--- BEGIN Records supplied ---

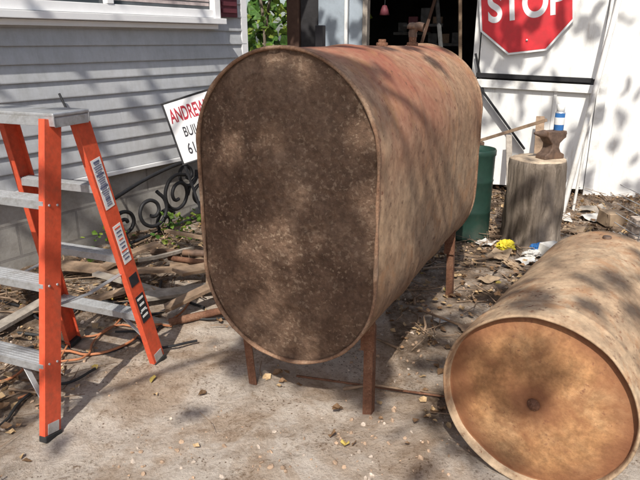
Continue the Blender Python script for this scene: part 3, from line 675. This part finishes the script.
# ---------------------------------------------------------------- vegetation behind
it=[]
for i in range(8000):
    x=U(-4.5,.6); y=U(7.4,10.5); z=U(0,4.2)
    if noise.noise(Vector((x*1.3,y*1.3,z*1.3)))<-.12: continue
    it.append(((x,y,z),U(.07,.15),random.choices([0,1,2],[.25,.68,.07])[0],False))
sbh=grp('shrubbery',(-2,9,0)); leaves('foliage',it,[M['leafA'],M['leafB'],M['leafC']],sbh)
for i in range(14):
    x=U(-4,.4);y=U(7.8,10); tube('stem_%d'%i,[(x,y,-.05),(x+U(-.2,.2),y,1.2),(x+U(-.5,.5),y+U(-.3,.3),3.2)],.02,M['bark'],sbh)
it=[]
for i in range(9000):
    an_=U(0,6.283); rr=U(26,32); x=rr*math.cos(an_); y=rr*math.sin(an_); hgt=4+2.5*noise.noise(Vector((x*.2,y*.2,0)))+1.2*noise.noise(Vector((x*.7,y*.7,0)))
    it.append(((x,y,U(0,hgt)),U(.6,1.1),random.choice([0,1]),False))
leaves('tree_line',it,[M['leafC'],M['leafO']])
# ---------------------------------------------------------------- shade tree behind the viewer
kx,ky=.162,.892
def dens(x,y):
    def reg(x0,x1,y0,y1,s=.12):
        f=lambda v,a_,b_: max(0,min(1,(v-a_)/s+.5))*max(0,min(1,(b_-v)/s+.5))
        return f(x,x0,x1)*f(y,y0,y1)
    d=.32+.5*noise.noise(Vector((x*1.4,y*1.4,20)))
    def setd(v,k_):
        nonlocal d
        d=d*(1-k_)+v*k_
    setd(.02,reg(-1.0,.2,1.1,2.15)); setd(.04,reg(-.85,-.42,1.8,2.7))
    setd(.55,reg(.3,1.1,2.1,3.3)); setd(.4,reg(.28,.6,1.5,2.1))
    setd(.08,reg(.5,1.25,3.2,4.9))             # long side of the oil tank
    setd(.08,reg(.68,1.05,1.3,2.0)); setd(.55,reg(.55,.74,1.85,2.2,.08)); setd(.22,reg(.78,1.7,2.1,3.2))
    setd(.10,reg(-3.5,-.75,4.2,7.5))           # house wall
    setd(.8,reg(1.55,1.98,6.5,7.6)); setd(.25,reg(2.05,4,5.5,8))
    setd(.05,reg(1.2,2.0,4.3,5.0)); setd(0.0,reg(-6,.8,8,14))
    dx,dy=x-C.x,y-C.y; z=(dx*a.x+dy*a.y)/(kx*a.x+ky*a.y); xx=dx*r.x+dy*r.y+.245*z
    if abs(xx)<.37 and .2<z<1.4:
        d=.93
        if -.27<xx<.05 and .3<z<.72: d=.68
        if z>.9 : d=.92
    return max(0,min(.95,d))
it=[];A=9.5*9.5; leafA_=.011
for n in range(26000):
    x=U(-4.5,5);y=U(-.5,9)
    want=-math.log(1-dens(x,y))/leafA_*A/26000*1.0
    if R()>want: continue
    h=U(4.2,6.2); p=Vector((x,y,0))+S*(h/S.z); it.append((p,U(.12,.2),random.choice([0,0,1]),False))
tr=grp('shade_tree',(-4.6,-3.5,0)); leaves('crown',it,[M['leafO'],M['leafC']],tr)
tm=Matrix.Translation((-4.6,-3.5,-.1)); lathe('trunk',[(.34,0),(.26,.3),(.22,1),(.19,2.5),(.15,4),(.1,5.2),(.001,5.6)],M['bark'],tr,tm,24,True,.15)
for i,(x,y,z) in enumerate([(-3.5,-2,5),(-1,1,5.6),(0,-3.3,5.0),(3,1,5.4),(-2.5,.8,5.2),(2.8,-3.3,5.1)]):
    b=Vector((-4.6,-3.5,U(3.0,4.2))); e=Vector((x,y,z)); m_=b.lerp(e,.5)+Vector((0,0,.1))
    tube('branch_%d'%i,[b,m_,e],.02,M['bark'],tr)
print('leaves',len(it))
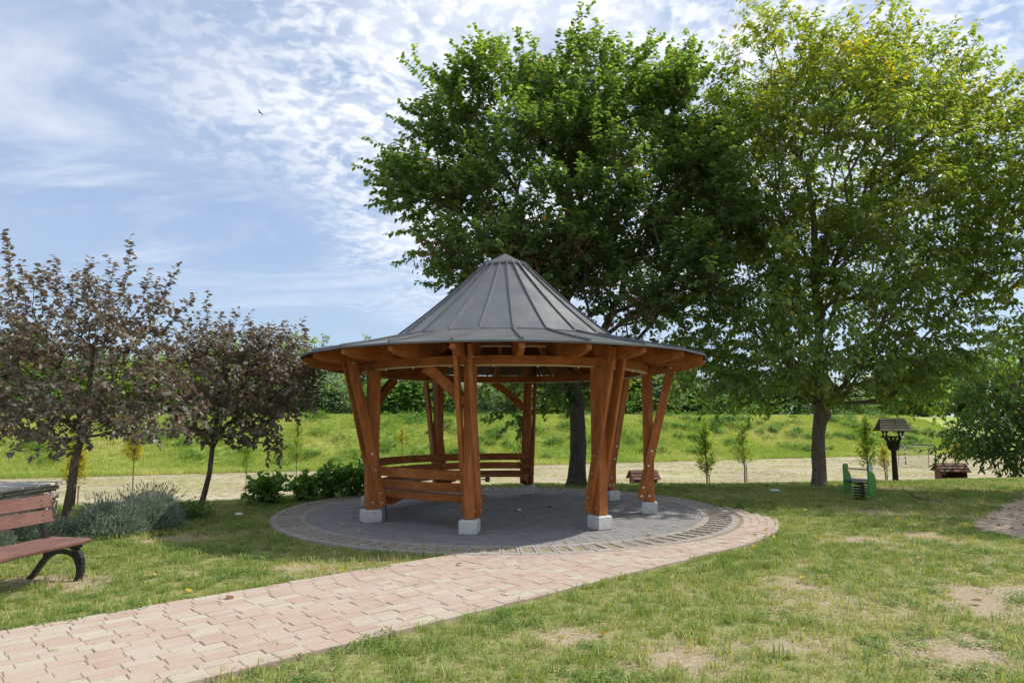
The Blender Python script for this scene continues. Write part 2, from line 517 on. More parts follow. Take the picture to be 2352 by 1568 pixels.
m_leaf('dead_leaf', [(0.0, (0.10, 0.055, 0.030)), (0.6, (0.17, 0.10, 0.06)), (1.0, (0.22, 0.14, 0.09))], (1.6, 1.3, 0.9), 0.25, 0.8, 0.2)
m_leaf('fallen_leaf', [(0.0, (0.55, 0.36, 0.03)), (0.55, (0.62, 0.46, 0.05)), (0.7, (0.22, 0.11, 0.05)), (1.0, (0.30, 0.17, 0.08))], (1.4, 1.3, 0.7), 0.2)


def m_blade(name, stops, trans=(2.0, 2.0, 0.8), tf=0.3):
    t = NT(name)
    f = t.math('ADD', t.math('MULTIPLY', t.attr('rnd'), 0.45), t.math('MULTIPLY', t.attr('tint', 'INSTANCER'), 0.6))
    c = t.ramp(f, stops)
    b = t.bsdf(c, 0.55, 0, None, 0.3)
    tr = t.n('ShaderNodeBsdfTranslucent'); t.put(tr.inputs['Color'], t.mix(1.0, c, trans, 'MULTIPLY'))
    mx = t.n('ShaderNodeMixShader'); mx.inputs[0].default_value = tf
    t.nt.links.new(b, mx.inputs[1]); t.nt.links.new(tr.outputs[0], mx.inputs[2])
    return t.finish(mx.outputs[0])


m_blade('lawn_blade', [(0.0, (0.092, 0.173, 0.034)), (0.35, (0.168, 0.258, 0.058)), (0.6, (0.282, 0.325, 0.097)), (0.8, (0.455, 0.41, 0.205)), (1.0, (0.563, 0.473, 0.296))])
m_blade('bank_blade', [(0.0, (0.147, 0.247, 0.05)), (0.45, (0.281, 0.371, 0.08)), (0.75, (0.442, 0.457, 0.147)), (1.0, (0.668, 0.544, 0.42))])


m_blade('stubble_blade', [(0.0, (0.20, 0.24, 0.08)), (0.4, (0.34, 0.31, 0.18)), (1.0, (0.46, 0.41, 0.28))])


def m_bark(name, a, b, sc=7):
    t = NT(name)
    v = t.pos((1, 1, 0.28))
    g = t.noise(v, sc * 2.5, 5, 0.65, 0.5)
    l = t.noise(t.pos(), 2.0, 3, 0.6)
    c = t.ramp(g, [(0.3, a), (0.7, b)])
    c = t.mix(t.ramp(l, [(0.5, (0, 0, 0)), (0.7, (0.5, 0.5, 0.5))]), c, (b[0] * 0.85, b[1] * 1.0, b[2] * 0.75))
    return t.finish(t.bsdf(c, 0.9, 0, t.bump(g, 0.9, 0.03), 0.2))


m_bark('bark_lime', (0.045, 0.038, 0.03), (0.13, 0.112, 0.088))
m_bark('bark_walnut', (0.085, 0.066, 0.048), (0.235, 0.188, 0.14))
m_bark('bark_plum', (0.08, 0.062, 0.045), (0.19, 0.155, 0.12), 10)
m_bark('bark_far', (0.06, 0.05, 0.04), (0.14, 0.12, 0.10))


def m_lawn():
    t = NT('lawn_soil')
    v = t.pos()
    cov = t.attr('cover')
    n1 = t.noise(v, 28, 5, 0.7); n2 = t.noise(v, 5.5, 4, 0.6); n3 = t.noise(v, 150, 2, 0.6)
    soil = t.ramp(n1, [(0.25, (0.20, 0.155, 0.10)), (0.5, (0.36, 0.29, 0.195)), (0.75, (0.50, 0.42, 0.30))])
    soil = t.mix(0.4, soil, t.ramp(n3, [(0.3, (0.2,) * 3), (0.7, (0.8,) * 3)]), 'OVERLAY')
    thatch = t.ramp(n1, [(0.25, (0.17, 0.18, 0.06)), (0.55, (0.29, 0.275, 0.11)), (0.85, (0.42, 0.36, 0.20))])
    f = t.math('ADD', cov, t.math('MULTIPLY', t.math('SUBTRACT', n2, 0.5), 0.9), clamp=True)
    c = t.mix(t.ramp(f, [(0.25, (0, 0, 0)), (0.62, (1, 1, 1))]), soil, thatch)
    return t.finish(t.bsdf(c, 0.95, 0, t.bump(n1, 0.6, 0.02), 0.1))


m_lawn()


def m_ground(name, stops, sc, streak=(1, 1, 1), bump=0.5, big=None):
    t = NT(name)
    v = t.pos(streak)
    n1 = t.noise(v, sc, 6, 0.68); n2 = t.noise(t.pos(), 0.09, 4, 0.6); n3 = t.noise(v, sc * 9, 2, 0.6)
    f = t.math('ADD', t.math('MULTIPLY', n1, 0.62), t.math('MULTIPLY', n2, 0.38))
    c = t.ramp(f, stops)
    c = t.mix(0.35, c, t.ramp(n3, [(0.3, (0.25,) * 3), (0.7, (0.75,) * 3)]), 'OVERLAY')
    if big:
        c = t.mix(t.ramp(t.noise(t.pos((0.6, 1.6, 1)), 0.22, 4, 0.6), [(0.5, (0, 0, 0)), (0.66, (0.8, 0.8, 0.8))]), c, big)
    return t.finish(t.bsdf(c, 0.95, 0, t.bump(n1, bump, 0.05), 0.1))


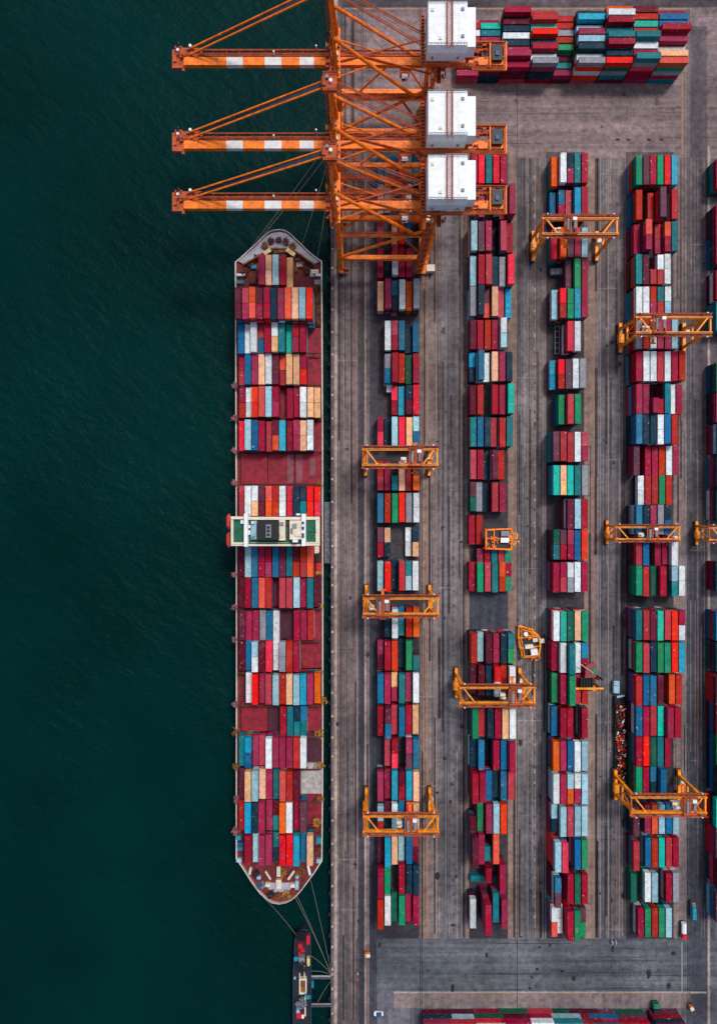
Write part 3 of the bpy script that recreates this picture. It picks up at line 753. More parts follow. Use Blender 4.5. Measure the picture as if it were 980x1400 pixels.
for i in range(11):
    clump(sp(435.2+RNG.uniform(-1,1), 392+i*5.2, 6.6), 1.6, 46, 300+i).build('deck_gear', (RUSTY, DRUST, DRUST)[i%3], ship)
for i, (px, py) in enumerate(((362,336),(371,330),(381,328),(391,331),(400,337),(352,352),(343,361),(336,368),(377,345),(389,346),(407,354),(412,361),(402,368),(334,374),(420,371))):
    clump(sp(px, py, 7.0 if py > 340 else 7.6), 1.3, 60, 400+i).build('deck_gear', (RUSTY, DRUST, DRUST, DRUST)[i%4], ship)
clump(sp(427,728,28.5), 2.2, 26, 55).build('deck_gear', GREENP, bh)

# gangway between ship and quay
gw = tag(empty('ship_gangway', G(447.5,728,1)), 'long grey netted gangway hanging between the ship side and the quay', 'gangway')
b = MB(); L = 26
for s in (-1, 1): b.beam((s*.9,-L/2,0),(s*.9,L/2,1.5), .14, .5)
for k in range(50): b.box(-.85, -L/2+k*L/50, .05+1.5*k/50, .85, -L/2+k*L/50+.28, .12+1.5*k/50)
b.build('tread_deck', GREY, gw)
b = MB()
for s in (-1, 1): b.rail((s*1.0,-L/2,.2),(s*1.0,L/2,1.7), 1.1, 22, .05)
b.build('handrail', GREY, gw)
b = MB()
rr = random.Random(3)
for k in range(90): b.cbox((rr.uniform(-1,1), rr.uniform(-L/2,L/2), rr.uniform(.9,1.5)), (.5,.14,.05), rz=rr.uniform(0,3))
b.build('safety_net', paint('net_grey', rgb(150,150,162,.9), var=.5), gw)

# ------------------------------------------------------------------ mooring lines, bollards, fenders
def rope(p, q, sag, r, label, group='mooring lines of the ship and the barge'):
    p, q = Vector(p), Vector(q); b = MB(); N = 14; pts = []
    for k in range(N+1):
        t = k/N; a = p.lerp(q, t); a.z -= sag*4*t*(1-t); pts.append(a)
    for a, c in zip(pts, pts[1:]): b.tube(a, c, r, 5, cap=False)
    return tag(b.build('mooring_line', ROPE), label, 'mooring line', group)
RR = .085
for (a, c, l) in (((337,346,7.8),(452.6,190,.6),'mooring line from the seaward bow up to the quay under the cranes'),
                  ((350,333,7.8),(452.6,205,.6),'second mooring line from the sea side of the ship bow, right of the longest'),
                  ((413,334,7.8),(452.6,207,.6),'mooring line from the quay-side shoulder of the bow up past the lowest boom'),
                  ((434,351.5,7.8),(452.8,235,.6),'shortest bow mooring line, nearest the quay wall'),
                  ((362,1228.5,7.8),(409,1284,1.2),'mooring line from the seaward stern curve down to the barge bow'),
                  ((403.5,1227,7.8),(452.6,1331,.6),'left one of two mooring lines side by side from the stern to the quay'),
                  ((406,1225,7.8),(452.7,1333,.6),'right one of two mooring lines side by side from the stern to the quay'),
                  ((424.5,1203,7.8),(452.8,1330,.6),'steepest mooring line from the quay side of the stern to the quay'),
                  ((424,1306,1.2),(452.8,1332,.6),'mooring line from the barge by its yellow locker to the quay'),
                  ((424.5,1328,1.2),(452.8,1333,.6),'short mooring line just above the white gangplank of the barge'),
                  ((434,1371,.5),(453.5,1340,.6),'mooring line rising from the pinkish gangplank to the quay')):
    rope(G(*a), G(*c), 1.0, RR, l)
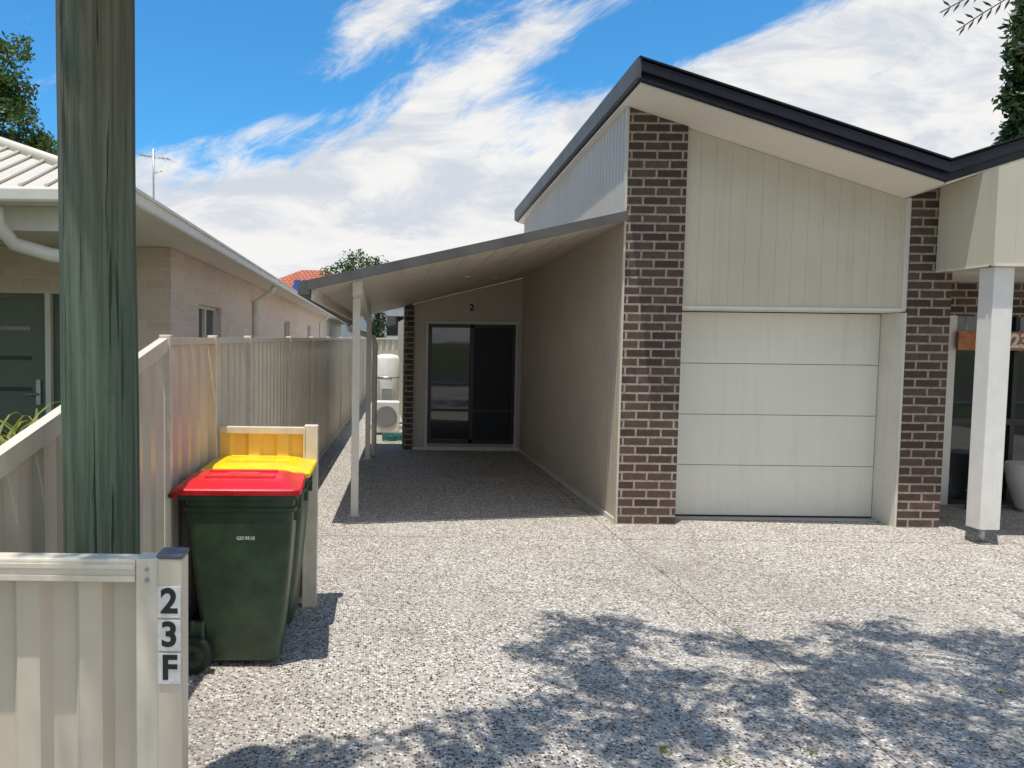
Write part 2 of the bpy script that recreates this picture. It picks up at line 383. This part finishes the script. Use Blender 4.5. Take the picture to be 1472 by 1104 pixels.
box('door_sidelight',-3.54,-3.36,fy+.08,fy+.1,0,2.24,GREEND,B)
box('front_wall_left',-9,-4.47,fy,fy+.2,0,2.24,BRICKL,B)
box('door_lock_plate',-3.72,-3.67,fy+.03,fy+.058,1.0,1.28,STEEL,B)
tube('door_handle',[(-3.70,fy+.03,1.12),(-3.70,fy-.02,1.12),(-3.82,fy-.02,1.12)],.012,STEEL,B)
ex,ey=-1.80,5.7
mesh('eaves_soffit',[(-12,ey,2.765),(ex,ey,2.765),(ex,60.4,2.765),(-12,60.4,2.765)],[(0,3,2,1)],SOFF,B)
box('front_beam',-12,-2.2,5.95,6.1,2.58,2.762,TRIM,B)
box('side_gutter',ex-.02,ex+.10,ey-.1,60.4,2.74,2.85,TRIM,B,bevel=.02)
box('front_gutter',-12,ex-.022,ey-.1,ey+.02,2.74,2.85,TRIM,B,bevel=.02)
box('gutter_lip',ex+.10,ex+.115,ey-.1,60.4,2.83,2.855,TRIM,B)
hw=5.1; rz=2.86+.42*hw
mesh('roof',[(-12,ey,2.86),(ex,ey,2.86),(ex,60.4,2.86),(-12,60.4,2.86),(-6.9,ey+hw,rz),(-6.9,60.4-hw,rz)],[(0,1,4),(1,2,5,4),(2,3,5),(3,0,4,5)],ROOFC,B)
k=0
while k<22:   # standing ribs of the metal roof on the front hip
    xr=ex-.19*(k+1)
    if xr<-6.8: break
    run=ex-xr
    tube('roof_rib_%d'%k,[(xr,ey,2.875),(xr,ey+run,2.875+.42*run)],.014,ROOFC,B,6); k+=1
tube('hip_cap',[(ex,ey,2.88),(-6.9,ey+hw,rz+.02)],.05,ROOFC,B)
tube('front_downpipe',[(-2.75,5.72,2.72),(-2.75,5.75,2.60),(-2.72,5.95,2.48),(-2.45,6.0,2.40),(-2.05,6.0,2.36)],.055,PIPE,B)
tube('downpipe_1',[(ex-.0,14.6,2.74),(ex-.05,14.6,2.62),(WX+.06,14.6,2.45),(WX+.05,14.6,0)],.05,PIPE,B)
tube('downpipe_2',[(ex-.0,34,2.74),(ex-.05,34,2.62),(WX+.06,34,2.45),(WX+.05,34,0)],.05,PIPE,B)
A=group('tv_antenna',(-5,18,4))
tube('mast',[(-5,18,4.1),(-5,18,6.05)],.022,STEEL,A,8)
tube('boom',[(-5.35,18.1,5.93),(-4.6,17.9,5.80)],.014,STEEL,A,6)
for k in range(7):
    x=-5.33+.12*k; z=5.93-.021*k
    tube('element_%d'%k,[(x,17.7,z-.02),(x+.04,18.35,z+.02)],.006,STEEL,A,5)
tube('side_arm',[(-5,18,5.5),(-4.8,18,5.55)],.012,STEEL,A,6)

# ------------------------------------------------------------------ fences
def LX(y): return -1.298+.0525*y
F1=group('metal_fence',(-1,12,0))
ys=[4.12,5.1,6.21,8.3,10.2,12.3,14.6,16.9,19.2,21.5,24]
for i in range(len(ys)-1):
    sheet('panel_%d'%i,(LX(ys[i]),ys[i]+.03),(LX(ys[i+1]),ys[i+1]-.03),.04,1.75,RIB,.19,FENCE,F1,sgn=-1)
    strip('top_rail_%d'%i,(LX(ys[i])+.02,ys[i]+.03),(LX(ys[i+1])+.02,ys[i+1]-.03),-.045,lambda x,y:1.745,lambda x,y:1.785,FENCER,F1)
    strip('bottom_rail_%d'%i,(LX(ys[i])+.02,ys[i]+.03),(LX(ys[i+1])+.02,ys[i+1]-.03),-.045,lambda x,y:.01,lambda x,y:.07,FENCER,F1)
for i,y in enumerate(ys): box('post_%d'%i,LX(y)-.03,LX(y)+.03,y-.028,y+.028,0,1.80,FENCER,F1,bevel=.004)
F2=group('metal_fence',(-1.2,3,0))
rk=lambda x,y:1.36+.218*(y-2.15)
sheet('panel',(LX(2.17),2.17),(LX(4.08),4.08),.04,lambda x,y:rk(x,y)-.05,RIB,.19,FENCE,F2,sgn=-1)
strip('top_rail',(LX(2.17)+.02,2.17),(LX(4.085)+.02,4.085),-.045,lambda x,y:rk(x,y)-.075,lambda x,y:rk(x,y),FENCER,F2)
F3=group('metal_fence',(-2,2.1,0))
sheet('panel',(-3.6,2.12),(-.635,2.12),.02,1.14,RIB,.175,FENCE,F3,sgn=-1)
box('top_rail',-3.6,-.632,2.085,2.145,1.125,1.185,FENCER,F3,bevel=.006)
box('top_rail_lip',-3.6,-.632,2.078,2.084,1.125,1.14,FENCER,F3)
box('top_rail_lip_upper',-3.6,-.632,2.078,2.084,1.16,1.172,FENCER,F3)
box('end_channel',-.631,-.568,2.082,2.148,0,1.188,FENCER,F3,bevel=.004)
box('end_post',-.566,-.498,2.06,2.135,0,1.195,FENCE,F3,bevel=.006)
box('post_cap',-.568,-.496,2.058,2.137,1.196,1.207,simple('cap_grey',(.10,.10,.12),.5),F3,bevel=.003)
tube('screw',[(-.60,2.082,1.13),(-.60,2.075,1.13)],.006,STEEL,F3,8)
tube('screw2',[(-.60,2.082,1.16),(-.60,2.075,1.16)],.005,STEEL,F3,8)
F4=group('metal_fence',(-.7,5.1,0))
sheet('panel',(LX(5.1)+.05,5.1),(-.425,5.1),.04,1.17,RIB,.19,FENCE_BOUNCE,F4,sgn=-1)
box('top_rail',LX(5.1)+.05,-.425,5.075,5.125,1.155,1.20,FENCER,F4,bevel=.004)
box('post',-.42,-.33,5.06,5.14,0,1.215,FENCER,F4,bevel=.004)
box('post_flange',-.425,-.415,5.05,5.15,0,1.2,FENCER,F4)
F5=group('metal_fence',(2,24,0))
sheet('panel',(-1,24.1),(8,24.1),.04,1.75,RIB,.19,FENCE,F5,sgn=-1)
box('top_rail',-1,8,24.07,24.13,1.74,1.79,FENCER,F5)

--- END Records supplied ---

**Task directions**
Scan the data above and copy every line with "scene" in it.

**Output below**
Continue the Blender Python script for this scene: part 3, from line 675. This part finishes the script.
The Blender Python script for this scene continues. Write part 2, from line 517 on. More parts follow. Take the picture to be 2352 by 1568 pixels.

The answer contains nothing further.